Type out the complete listing below word for word, without its pictures.
********************
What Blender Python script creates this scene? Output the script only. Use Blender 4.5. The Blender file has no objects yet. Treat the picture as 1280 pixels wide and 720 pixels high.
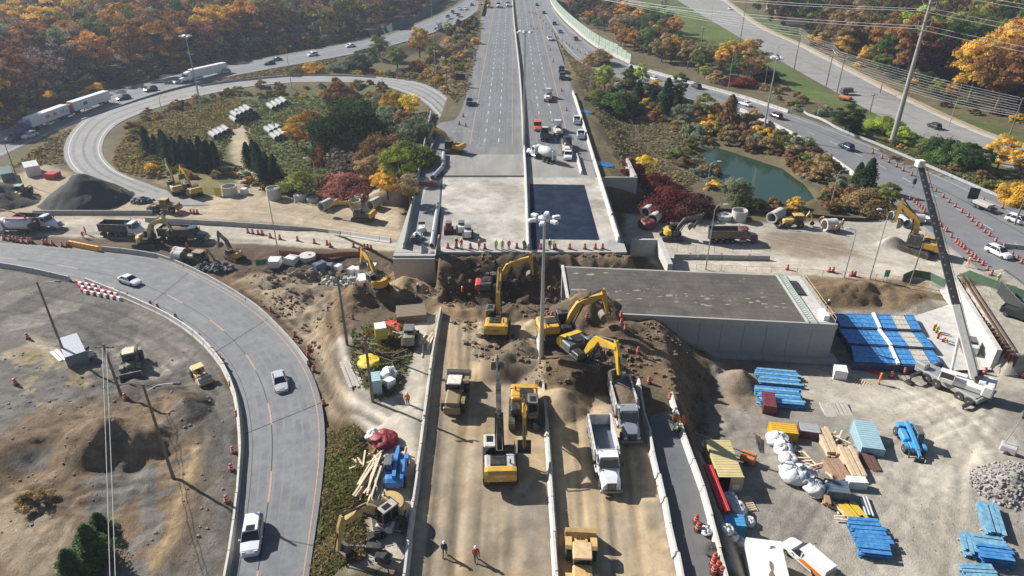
import bpy, bmesh, math, random
import numpy as np
from mathutils import Matrix, Vector, Euler
random.seed(7); RNG = np.random.default_rng(11)
PI = math.pi; R = math.radians
sc = bpy.context.scene
COL = sc.collection

# ------------------------------------------------------------------ camera model
CAMZ, PITCH, FPX = 58.0, 29.1, 853.0
SP, CP = math.sin(R(PITCH)), math.cos(R(PITCH))
def ray(px, py):
    u = (px-640)/FPX; v = (py-360)/FPX
    return u, CP-v*SP, -SP-v*CP
def P(px, py, z=0.0):
    u, a, b = ray(px, py); t = (z-CAMZ)/b
    return (u*t, a*t, z)
cam = bpy.data.objects.new('camera', bpy.data.cameras.new('camera')); COL.objects.link(cam)
cam.location = (0, 0, CAMZ); cam.rotation_euler = (R(90-PITCH), 0, 0)
cam.data.sensor_width = 36; cam.data.lens = 36*FPX/1280; cam.data.clip_end = 6000; cam.data.clip_start = .5
sc.camera = cam

# ------------------------------------------------------------------ light
w = bpy.data.worlds.new("World"); sc.world = w; w.use_nodes = True
nt = w.node_tree; bg = nt.nodes['Background']
sky = nt.nodes.new('ShaderNodeTexSky'); sky.sky_type = 'NISHITA'; sky.sun_disc = False
SUN_EL = 33.0; SUN_AZ_VEC = (-0.86, 0.51)
sky.sun_elevation = R(SUN_EL); sky.sun_rotation = math.atan2(SUN_AZ_VEC[0], SUN_AZ_VEC[1]); sky.air_density = 1.0; sky.dust_density = 0.6
nt.links.new(sky.outputs[0], bg.inputs[0]); bg.inputs[1].default_value = 0.052
sl = bpy.data.lights.new('sun', 'SUN'); sl.energy = 5.0; sl.angle = R(0.5); sl.color = (1, .965, .91)
sun = bpy.data.objects.new('sun', sl); COL.objects.link(sun)
sd = Vector((SUN_AZ_VEC[0]*math.cos(R(SUN_EL)), SUN_AZ_VEC[1]*math.cos(R(SUN_EL)), math.sin(R(SUN_EL))))
sun.rotation_euler = (-sd).to_track_quat('-Z', 'Y').to_euler()
sun.location = (-60, 60, 90)
sc.view_settings.view_transform = 'Standard'; sc.view_settings.look = 'None'; sc.view_settings.gamma = 1
sc.view_settings.exposure = EXPOSURE = 0.75
sc.render.engine = 'CYCLES'
sc.cycles.use_denoising = True
sc.cycles.max_bounces = 5; sc.cycles.diffuse_bounces = 2; sc.cycles.glossy_bounces = 2
sc.cycles.transmission_bounces = 3; sc.cycles.transparent_max_bounces = 6; sc.cycles.volume_bounces = 0
sc.cycles.caustics_reflective = False; sc.cycles.caustics_refractive = False

# ------------------------------------------------------------------ numpy noise
def _h(ix, iy, s):
    n = (ix*374761393 + iy*668265263 + s*974711) & 0x7fffffff
    n = ((n ^ (n >> 13))*1274126177) & 0x7fffffff
    return ((n ^ (n >> 16)) & 0xffff)/65535.0
def vnoise(x, y, s=0):
    xi = np.floor(x).astype(np.int64); yi = np.floor(y).astype(np.int64)
    fx = x-xi; fy = y-yi; fx = fx*fx*(3-2*fx); fy = fy*fy*(3-2*fy)
    a = _h(xi, yi, s); b = _h(xi+1, yi, s); c = _h(xi, yi+1, s); d = _h(xi+1, yi+1, s)
    return (a*(1-fx)+b*fx)*(1-fy)+(c*(1-fx)+d*fx)*fy
def fbm(x, y, s=0, o=4):
    r = 0; a = .5
    for k in range(o):
        r = r+a*vnoise(x*2**k, y*2**k, s+k*17); a *= .5
    return r-.47
def sst(a, b, x):
    t = np.clip((x-a)/(b-a), 0, 1); return t*t*(3-2*t)

# ------------------------------------------------------------------ materials
_M = {}
def mat(name, col=None, rough=.7, metal=0.0, var=.12, scale=3.0, col2=None, bump=0.0, objcol=False, dust=0.0, spec=.5, bscale=None, coat=0.0):
    if name in _M: return _M[name]
    m = bpy.data.materials.new(name); m.use_nodes = True; _M[name] = m
    t = m.node_tree; N = t.nodes; L = t.links; b = N['Principled BSDF']
    b.inputs['Roughness'].default_value = rough; b.inputs['Metallic'].default_value = metal
    b.inputs['Specular IOR Level'].default_value = spec
    if coat: b.inputs['Coat Weight'].default_value = coat; b.inputs['Coat Roughness'].default_value = .08
    tc = N.new('ShaderNodeTexCoord'); no = N.new('ShaderNodeTexNoise'); no.inputs['Scale'].default_value = scale
    no.inputs['Detail'].default_value = 5; no.inputs['Roughness'].default_value = .65
    L.new(tc.outputs['Object'], no.inputs['Vector'])
    if objcol:
        oi = N.new('ShaderNodeObjectInfo'); src = oi.outputs['Color']
    else:
        rgb = N.new('ShaderNodeRGB'); rgb.outputs[0].default_value = (*col, 1); src = rgb.outputs[0]
    if col2 is not None:
        mx = N.new('ShaderNodeMix'); mx.data_type = 'RGBA'; L.new(src, mx.inputs[6]); mx.inputs[7].default_value = (*col2, 1)
        rp = N.new('ShaderNodeMapRange'); rp.inputs[1].default_value = .42; rp.inputs[2].default_value = .62
        L.new(no.outputs['Fac'], rp.inputs[0]); L.new(rp.outputs[0], mx.inputs[0]); src = mx.outputs[2]
    if dust:
        n2 = N.new('ShaderNodeTexNoise'); n2.inputs['Scale'].default_value = 1.6; n2.inputs['Detail'].default_value = 6
        L.new(tc.outputs['Object'], n2.inputs['Vector'])
        rp = N.new('ShaderNodeMapRange'); rp.inputs[1].default_value = .4; rp.inputs[2].default_value = .75; rp.inputs[4].default_value = dust
        L.new(n2.outputs['Fac'], rp.inputs[0])
        mx = N.new('ShaderNodeMix'); mx.data_type = 'RGBA'; L.new(src, mx.inputs[6]); mx.inputs[7].default_value = (.26, .21, .15, 1)
        L.new(rp.outputs[0], mx.inputs[0]); src = mx.outputs[2]
    hsv = N.new('ShaderNodeHueSaturation'); L.new(src, hsv.inputs['Color'])
    mr = N.new('ShaderNodeMapRange'); mr.inputs[1].default_value = .25; mr.inputs[2].default_value = .75
    mr.inputs[3].default_value = 1-var; mr.inputs[4].default_value = 1+var
    L.new(no.outputs['Fac'], mr.inputs[0]); L.new(mr.outputs[0], hsv.inputs['Value']); L.new(hsv.outputs[0], b.inputs['Base Color'])
    if bump:
        bn = N.new('ShaderNodeTexNoise'); bn.inputs['Scale'].default_value = bscale or scale*3; bn.inputs['Detail'].default_value = 6
        L.new(tc.outputs['Object'], bn.inputs['Vector'])
        bu = N.new('ShaderNodeBump'); bu.inputs['Distance'].default_value = bump; bu.inputs['Strength'].default_value = 1
        L.new(bn.outputs['Fac'], bu.inputs['Height']); L.new(bu.outputs[0], b.inputs['Normal'])
    return m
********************
» Full answer:
What Blender Python script creates this scene? Output the script only. Use Blender 4.5. The Blender file has no objects yet. Treat the picture as 1280 pixels wide and 720 pixels high.
import bpy, bmesh, math, random
import numpy as np
from mathutils import Matrix, Vector, Euler
random.seed(7); RNG = np.random.default_rng(11)
PI = math.pi; R = math.radians
sc = bpy.context.scene
COL = sc.collection

# ------------------------------------------------------------------ camera model
CAMZ, PITCH, FPX = 58.0, 29.1, 853.0
SP, CP = math.sin(R(PITCH)), math.cos(R(PITCH))
def ray(px, py):
    u = (px-640)/FPX; v = (py-360)/FPX
    return u, CP-v*SP, -SP-v*CP
def P(px, py, z=0.0):
    u, a, b = ray(px, py); t = (z-CAMZ)/b
    return (u*t, a*t, z)
cam = bpy.data.objects.new('camera', bpy.data.cameras.new('camera')); COL.objects.link(cam)
cam.location = (0, 0, CAMZ); cam.rotation_euler = (R(90-PITCH), 0, 0)
cam.data.sensor_width = 36; cam.data.lens = 36*FPX/1280; cam.data.clip_end = 6000; cam.data.clip_start = .5
sc.camera = cam

# ------------------------------------------------------------------ light
w = bpy.data.worlds.new("World"); sc.world = w; w.use_nodes = True
nt = w.node_tree; bg = nt.nodes['Background']
sky = nt.nodes.new('ShaderNodeTexSky'); sky.sky_type = 'NISHITA'; sky.sun_disc = False
SUN_EL = 33.0; SUN_AZ_VEC = (-0.86, 0.51)
sky.sun_elevation = R(SUN_EL); sky.sun_rotation = math.atan2(SUN_AZ_VEC[0], SUN_AZ_VEC[1]); sky.air_density = 1.0; sky.dust_density = 0.6
nt.links.new(sky.outputs[0], bg.inputs[0]); bg.inputs[1].default_value = 0.052
sl = bpy.data.lights.new('sun', 'SUN'); sl.energy = 5.0; sl.angle = R(0.5); sl.color = (1, .965, .91)
sun = bpy.data.objects.new('sun', sl); COL.objects.link(sun)
sd = Vector((SUN_AZ_VEC[0]*math.cos(R(SUN_EL)), SUN_AZ_VEC[1]*math.cos(R(SUN_EL)), math.sin(R(SUN_EL))))
sun.rotation_euler = (-sd).to_track_quat('-Z', 'Y').to_euler()
sun.location = (-60, 60, 90)
sc.view_settings.view_transform = 'Standard'; sc.view_settings.look = 'None'; sc.view_settings.gamma = 1
sc.view_settings.exposure = EXPOSURE = 0.75
sc.render.engine = 'CYCLES'
sc.cycles.use_denoising = True
sc.cycles.max_bounces = 5; sc.cycles.diffuse_bounces = 2; sc.cycles.glossy_bounces = 2
sc.cycles.transmission_bounces = 3; sc.cycles.transparent_max_bounces = 6; sc.cycles.volume_bounces = 0
sc.cycles.caustics_reflective = False; sc.cycles.caustics_refractive = False

# ------------------------------------------------------------------ numpy noise
def _h(ix, iy, s):
    n = (ix*374761393 + iy*668265263 + s*974711) & 0x7fffffff
    n = ((n ^ (n >> 13))*1274126177) & 0x7fffffff
    return ((n ^ (n >> 16)) & 0xffff)/65535.0
def vnoise(x, y, s=0):
    xi = np.floor(x).astype(np.int64); yi = np.floor(y).astype(np.int64)
    fx = x-xi; fy = y-yi; fx = fx*fx*(3-2*fx); fy = fy*fy*(3-2*fy)
    a = _h(xi, yi, s); b = _h(xi+1, yi, s); c = _h(xi, yi+1, s); d = _h(xi+1, yi+1, s)
    return (a*(1-fx)+b*fx)*(1-fy)+(c*(1-fx)+d*fx)*fy
def fbm(x, y, s=0, o=4):
    r = 0; a = .5
    for k in range(o):
        r = r+a*vnoise(x*2**k, y*2**k, s+k*17); a *= .5
    return r-.47
def sst(a, b, x):
    t = np.clip((x-a)/(b-a), 0, 1); return t*t*(3-2*t)

# ------------------------------------------------------------------ materials
_M = {}
def mat(name, col=None, rough=.7, metal=0.0, var=.12, scale=3.0, col2=None, bump=0.0, objcol=False, dust=0.0, spec=.5, bscale=None, coat=0.0):
    if name in _M: return _M[name]
    m = bpy.data.materials.new(name); m.use_nodes = True; _M[name] = m
    t = m.node_tree; N = t.nodes; L = t.links; b = N['Principled BSDF']
    b.inputs['Roughness'].default_value = rough; b.inputs['Metallic'].default_value = metal
    b.inputs['Specular IOR Level'].default_value = spec
    if coat: b.inputs['Coat Weight'].default_value = coat; b.inputs['Coat Roughness'].default_value = .08
    tc = N.new('ShaderNodeTexCoord'); no = N.new('ShaderNodeTexNoise'); no.inputs['Scale'].default_value = scale
    no.inputs['Detail'].default_value = 5; no.inputs['Roughness'].default_value = .65
    L.new(tc.outputs['Object'], no.inputs['Vector'])
    if objcol:
        oi = N.new('ShaderNodeObjectInfo'); src = oi.outputs['Color']
    else:
        rgb = N.new('ShaderNodeRGB'); rgb.outputs[0].default_value = (*col, 1); src = rgb.outputs[0]
    if col2 is not None:
        mx = N.new('ShaderNodeMix'); mx.data_type = 'RGBA'; L.new(src, mx.inputs[6]); mx.inputs[7].default_value = (*col2, 1)
        rp = N.new('ShaderNodeMapRange'); rp.inputs[1].default_value = .42; rp.inputs[2].default_value = .62
        L.new(no.outputs['Fac'], rp.inputs[0]); L.new(rp.outputs[0], mx.inputs[0]); src = mx.outputs[2]
    if dust:
        n2 = N.new('ShaderNodeTexNoise'); n2.inputs['Scale'].default_value = 1.6; n2.inputs['Detail'].default_value = 6
        L.new(tc.outputs['Object'], n2.inputs['Vector'])
        rp = N.new('ShaderNodeMapRange'); rp.inputs[1].default_value = .4; rp.inputs[2].default_value = .75; rp.inputs[4].default_value = dust
        L.new(n2.outputs['Fac'], rp.inputs[0])
        mx = N.new('ShaderNodeMix'); mx.data_type = 'RGBA'; L.new(src, mx.inputs[6]); mx.inputs[7].default_value = (.26, .21, .15, 1)
        L.new(rp.outputs[0], mx.inputs[0]); src = mx.outputs[2]
    hsv = N.new('ShaderNodeHueSaturation'); L.new(src, hsv.inputs['Color'])
    mr = N.new('ShaderNodeMapRange'); mr.inputs[1].default_value = .25; mr.inputs[2].default_value = .75
    mr.inputs[3].default_value = 1-var; mr.inputs[4].default_value = 1+var
    L.new(no.outputs['Fac'], mr.inputs[0]); L.new(mr.outputs[0], hsv.inputs['Value']); L.new(hsv.outputs[0], b.inputs['Base Color'])
    if bump:
        bn = N.new('ShaderNodeTexNoise'); bn.inputs['Scale'].default_value = bscale or scale*3; bn.inputs['Detail'].default_value = 6
        L.new(tc.outputs['Object'], bn.inputs['Vector'])
        bu = N.new('ShaderNodeBump'); bu.inputs['Distance'].default_value = bump; bu.inputs['Strength'].default_value = 1
        L.new(bn.outputs['Fac'], bu.inputs['Height']); L.new(bu.outputs[0], b.inputs['Normal'])
    return m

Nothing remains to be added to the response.